I don’t know. And I will never know. All I know is that it is worth asking these questions every now and then and to take a stock of where you’re heading. I also now know that a close scrutiny of your every action is a sure way to live a miserable life. I have lived that life for a very long time, and I am only now starting to break off that habit. You will always be imperfect and if you judge yourself at the altar of perfection, you will always fail. Beware of anyone who judges at the altar of perfection. They’re delusional.
Now that I am 25, and life goes by the hour hand, I find myself writing this. I will shortly go back to my house, and live the same life I have been living. Turning 25 did not shake my life upside down as I had anticipated. I think the angel is still stuck in the by-lanes of my society, trying to figure out how to go around the dogs that line my lane. I think that is a good metaphor for life. Anything you want to happen to you is an angel who is forever stuck in the by-lanes of your life, and it cannot reach to you until you find it first. It can never find you.
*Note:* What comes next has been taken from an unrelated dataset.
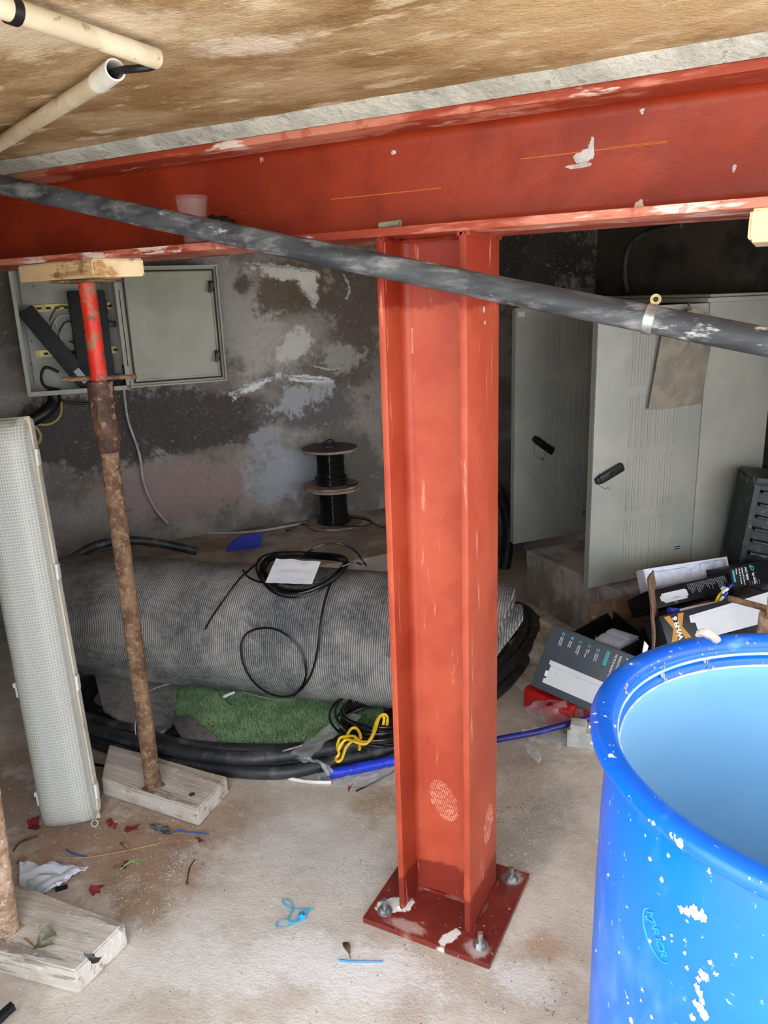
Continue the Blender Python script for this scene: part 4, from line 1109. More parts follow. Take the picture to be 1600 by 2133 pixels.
# ------------------------------------------------------------------ two grey cabinets along the right wall, doors standing open
def cabinet(n0, label, handle_tilt, hz, hu, door_u0, rows, rib_u, tag_):
    u0, u1, z0, z1 = 1.668, 2.035, 0.272, 1.362
    n1 = n0 + 0.57
    r = root('street_cabinet', label, 'cabinet', UN((u0 + u1) / 2, (n0 + n1) / 2, z0), RN, 'grey cabinets on the plinth')
    th = 0.012
    part('side_panel', ub_box(u0, u1, n0, n0 + th, z0, z1, 0.003), 'grp_grey', r)
    part('side_panel', ub_box(u0, u1, n1 - th, n1, z0, z1, 0.003), 'grp_grey', r)
    part('back_panel', ub_box(u1 - th, u1, n0 + th, n1 - th, z0, z1), 'grp_grey', r)
    part('bottom_panel', ub_box(u0, u1 - th, n0 + th, n1 - th, z0, z0 + th), 'grp_grey', r)
    part('roof', join(ub_box(u0 - 0.03, u1 + 0.01, n0 - 0.018, n1 + 0.002, z1, z1 + 0.018, 0.006), ub_box(u0, u1, n0, n1, z1 + 0.018, z1 + 0.03, 0.006)), 'grp_grey', r)
    du0, du1 = door_u0, 1.662
    d = part('door', ub_box(du0, du1, n0 - 0.002, n0 + 0.016, z0 + 0.004, z1 - 0.002, 0.003), 'grp_grey', r)
    part('door_return', join(ub_box(du0, du0 + 0.012, n0 + 0.015, n0 + 0.028, z0 + 0.01, z1 - 0.01)), 'grp_grey', d)
    part('panel_line', join(*[ub_box(du0 + 0.05, du1 - 0.03, n0 - 0.0026, n0 - 0.0018, z - 0.0008, z + 0.0008) for (z, _) in rows[1:]],
                            ub_box(du0 + 0.045, du0 + 0.0465, n0 - 0.0026, n0 - 0.0018, z0 + 0.03, z1 - 0.03)), 'gasket_dark', d) if False else None
    for (zb, zt) in rows:
        for k in range(8):
            a = rib_u + k * 0.0300 + (0.010 if k > 3 else 0)
            part('rib', ub_box(a, a + 0.012, n0 - 0.0042, n0 - 0.001, zb + 0.012, zt - 0.012, 0.0028), 'grp_grey', d)
    h = part('handle', xf(join(box((0, -0.012, 0), (0.118, 0.020, 0.034), None, 0.006), box((-0.062, -0.010, 0), (0.02, 0.016, 0.026), None, 0.004)), Matrix.Translation(UN(hu, n0 - 0.002, hz)) @ R_UN @ Matrix.Rotation(handle_tilt, 4, 'Y')), 'black_rubber', d)
    part('lock', xf(cyl((0.0, -0.026, 0), (0.0, -0.020, 0), 0.011, 16), Matrix.Translation(UN(hu, n0 - 0.002, hz)) @ R_UN @ Matrix.Rotation(handle_tilt, 4, 'Y')), 'matt_black', h)
    part('seal_wire', join(tube([UN(hu - 0.045, n0 - 0.006, hz + 0.01), UN(hu - 0.05, n0 - 0.006, hz - 0.03), UN(hu - 0.03, n0 - 0.006, hz - 0.055), UN(hu - 0.008, n0 - 0.006, hz - 0.062)], 0.0014, 6, smooth=6),
                           lathe([(0.005, -0.001), (0.009, -0.001), (0.009, 0.001), (0.005, 0.001), (0.005, -0.001)], UN(hu, n0 - 0.006, hz - 0.065), 14, M=R_UN @ Matrix.Rotation(math.pi / 2, 4, 'X'))), 'zinc', h)
    pl = part('rating_plate', ub_box(du1 - 0.10, du1 - 0.055, n0 - 0.0035, n0 - 0.0015, z0 + 0.09, z0 + 0.117), 'print_grey', d)
    part('vent_slot', join(ub_box(du1 - 0.094, du1 - 0.061, n0 - 0.0042, n0 - 0.003, z0 + 0.096, z0 + 0.101), ub_box(du1 - 0.094, du1 - 0.061, n0 - 0.0042, n0 - 0.003, z0 + 0.106, z0 + 0.111)), 'gasket_dark', pl)
    part('top_tag', ub_box(du0 + 0.012, du0 + 0.045, n0 - 0.0042, n0 - 0.0015, z1 - 0.04, z1 - 0.02), 'print_silver', d)
    for zz in (z0 + 0.12, z1 - 0.14):
        part('hinge', xf(cyl((0, 0, -0.03), (0, 0, 0.03), 0.007, 10), Matrix.Translation(UN(1.665, n0 + 0.012, zz))), 'grp_grey', r)
    return r
ROWS = ((0.30, 0.545), (0.56, 0.80), (0.815, 1.04), (1.055, 1.32))
cabinet(0.95, 'grey cabinet with ribbed open door nearest the viewer, sack hung on it', -0.42 + 0.05, 0.7404, 1.2131, 1.135, ROWS, 1.30, 0)
cabinet(1.575, 'grey cabinet behind the other, its ribbed door open beside the column', 0.62, 0.7362, 1.3384, 1.185, ROWS, 1.345, 1)
def sack(a, b):
    u0 = 1.3713; u1 = 1.6383; t0 = 1.4299; t1 = 1.6831
    zb, zt = 0.9738, 1.345
    uu = (u0 + (u1 - u0) * a) * (1 - b) + (t0 + (t1 - t0) * a) * b
    zz = zb + (zt - zb) * b
    if b > 0.8:
        zz -= (b - 0.8) / 0.2 * 0.075 * abs(a - 0.45)
    k = Vector((uu * 11, zz * 9, 0))
    return UN(uu, 0.928 - 0.012 * math.sin(math.pi * a) - 0.045 * abs(noise.noise(k)) * math.sin(math.pi * a), zz)
sk = root('hanging_sack', 'limp beige sack hooked on the ribbed door of the near cabinet', 'sack', (0.2547, 1.7457, 0.9689), RN)
part('cloth', sheet(grid(24, 30, sack), 0.004), 'sack_cloth', sk)
part('hook', tube(((0.2689, 1.8003, 1.3509), (0.2716, 1.7817, 1.3654), (0.2698, 1.7638, 1.3448), (0.2669, 1.7681, 1.3306)), 0.003, 8, smooth=5), 'din_gold', sk)
thing('wall_hose', tube(((-0.1273, 2.7455, 1.4048), (-0.1493, 2.7638, 1.4992), (-0.1435, 2.7589, 1.5915), (-0.1038, 2.726, 1.6561), (-0.0072, 2.6457, 1.6857), (0.1359, 2.5267, 1.6944)), 0.012, 10, smooth=8), 'dark_grey_cable', 'grey hose curving up the dark wall above the cabinets', 'hose')

# ------------------------------------------------------------------ sand and rubble at the foot of the plinth
def heap(a, b):
    uu, nn = 0.72 + 0.52 * a, 0.62 + 0.95 * b
    e = math.sin(math.pi * min(1, max(0, a))) ** 0.5 * math.sin(math.pi * min(1, max(0, b))) ** 0.6
    p = Vector((uu, nn, 0))
    return UN(uu, nn, -0.012 + e * (0.050 + 0.034 * noise.noise(p * 6) + 0.016 * noise.noise(p * 21) + 0.03 * a))
struct('trim_4', grid(70, 80, heap), 'sand_heap', loc=UN(0.98, 1.1, 0), rot=R_UN)

# ------------------------------------------------------------------ router cartons
def carton(name, label, F, L, H, D, m, x0=0.0):
    """printed box: F = (origin, a, b, n) of its front face; L along a, H along b, D backwards"""
    o, a, b = Vector(F[0]), Vector(F[1]).normalized(), Vector(F[2])
    b = (b - a * b.dot(a)).normalized()
    nn = a.cross(b)
    M = basis(o, a, b, nn)
    r = root(name, label, 'box', o, M.to_3x3())
    part('body', xf(box((x0 + L / 2, H / 2, -D / 2), (L, H, D), None, 0.0012), M), m, r)
    return r, M
def rect(M, r, x0, x1, y0, y1, m, name='print_patch', d=0.0004):
    return part(name, xf(box(((x0 + x1) / 2, (y0 + y1) / 2, d / 2 + 0.0001), (x1 - x0, y1 - y0, d)), M), m, r, smooth=0)
def poly(M, r, P, m, name='print_patch', z=0.0001, d=0.0004):
    return part(name, prism(P, z, z + d, M), m, r, smooth=0)
def txt(M, r, s, x, y, size, m, ang=0.0, bold=0.0, ax='LEFT'):
    return text(s, size, M @ Matrix.Translation((x, y, 0.0007)) @ Matrix.Rotation(ang, 4, 'Z'), m, r, bold=bold, ax=ax)

FR = ((-0.0664, 0.9042, 0.12), (0.976, -0.1018, -0.1924), (0.2175, 0.42, 0.8811))
ax_, AM = carton('router_box', 'charcoal access point box with white device picture leaning by the coil', FR, 0.335, 0.224, 0.06, 'ink_charcoal')
k = 0.208
apx0, apx1, apy0, apy1 = 0.165 * k, 0.33, 0.1145 * 0.224, 0.4745 * 0.224
poly(AM, ax_, [(apx0, apy0), (apx1, apy0), (apx1, apy1), (apx0, apy1), (apx0, apy1 - 0.014), (apx0 + 0.008, apy1 - 0.016), (apx0 + 0.008, apy0 + 0.018), (apx0, apy0 + 0.015)], 'print_silver', 'device_picture')
rect(AM, ax_, apx0 + 0.010, apx1, apy1 - 0.0185, apy1 - 0.0175, 'print_grey', 'picture_line', 0.0007)
poly(AM, ax_, [(apx0 - 0.002, apy0 + 0.024), (apx0 + 0.008, apy0 + 0.022), (apx0 + 0.008, apy0 + 0.044), (apx0 - 0.002, apy0 + 0.042)], 'print_white', 'picture_port', 0.0002)
rect(AM, ax_, apx0 + 0.030, apx0 + 0.037, apy0 + 0.046, apy0 + 0.049, 'print_green', 'status_light', 0.0008)
for i, (ic, lines) in enumerate((('I', ('Centralized', 'Management')), ('W', ('Seamless', 'Roaming')), ('C', ('Omada Mesh', 'Technology')), ('M', ('Mesh', 'Technology')), ('P', ('PoE & DC', 'Supported')))):
    x = (0.22 + 0.152 * i) * k
    y = 0.205 - 0.002 * i
    if i in (0, 4):
        part('icon', lathe([(0.0042, 0.0001), (0.0058, 0.0001), (0.0058, 0.0006), (0.0042, 0.0006)], (0, 0, 0), 20, M=AM @ Matrix.Translation((x, y, 0))), 'print_teal', ax_, smooth=0)
        rect(AM, ax_, x - 0.003, x + 0.003, y - 0.0008, y + 0.0008, 'print_teal', 'icon')
    elif i == 1:
        poly(AM, ax_, [(x - 0.006, y), (x + 0.005, y + 0.006), (x + 0.005, y - 0.006)], 'print_teal', 'icon')
    elif i == 2:
        part('icon', lathe([(0.0035, 0.0001), (0.005, 0.0001), (0.005, 0.0006), (0.0035, 0.0006)], (0, 0, 0), 20, M=AM @ Matrix.Translation((x, y, 0)) @ Matrix.Diagonal((1.1, 0.8, 1, 1))), 'print_teal', ax_, smooth=0)
    else:
        part('icon', join(*[xf(cyl((0, 0, 0.0001), (0, 0, 0.0006), 0.0014, 8), AM @ Matrix.Translation((x + 0.0045 * math.cos(q * 1.047), y + 0.0045 * math.sin(q * 1.047), 0))) for q in range(6)], xf(cyl((0, 0, 0.0001), (0, 0, 0.0006), 0.0014, 8), AM @ Matrix.Translation((x, y, 0)))), 'print_teal', ax_, smooth=0)
    for j, s in enumerate(lines):
        txt(AM, ax_, s, x + 0.0035 - 0.0062 * j, y - 0.011, 0.0062, 'print_white', -math.pi / 2, 0.00008)
tb = 0.985 * k
rect(AM, ax_, tb - 0.0055, tb + 0.0055, 0.158, 0.218 * 0.95, 'print_teal', 'model_band')
txt(AM, ax_, 'EAP610-Outdoor', tb, 0.205, 0.0075, 'ink_charcoal', -math.pi / 2).location.z += 0.0006
txt(AM, ax_, 'Wi-Fi 6 Access Point', 1.115 * k, 0.208, 0.0105, 'print_white', -math.pi / 2, 0.0001)
txt(AM, ax_, 'Indoor/Outdoor', 1.19 * k, 0.208, 0.0105, 'print_white', -math.pi / 2, 0.0001)
txt(AM, ax_, 'AX1800', 1.31 * k, 0.208, 0.021, 'print_white', -math.pi / 2, 0.0003)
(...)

By the hour hand, life goes by. Another hour has passed and my coffee is finished. The second hand is measuring my life, adding it to my tally one tik, one tok at a time. I am 25 now, and I will be 30 later. I hope to be 50, 60 and 70 one day. And i would not be surprised if even then, I open my laptop (or whatever device we use by then) and write:
“Today is a long day, but I can’t recall all the decades that have flown by. Life went by the hour hand, and the seconds hand is still ticking to measure my life. I hope to read my tally soon. But until then, I live, by the hour hand”.
Not to be confused with angle. Apparently a lot of babies are angles. I’m sure they’re acute angles.
My colleague while wishing my happy birthday said, “I always tell people that the best thing about getting old is that you get richer. Even if not materially, at least in life”.
As a side note - nothing enriches one’s life more than having a good relationship with your sibling.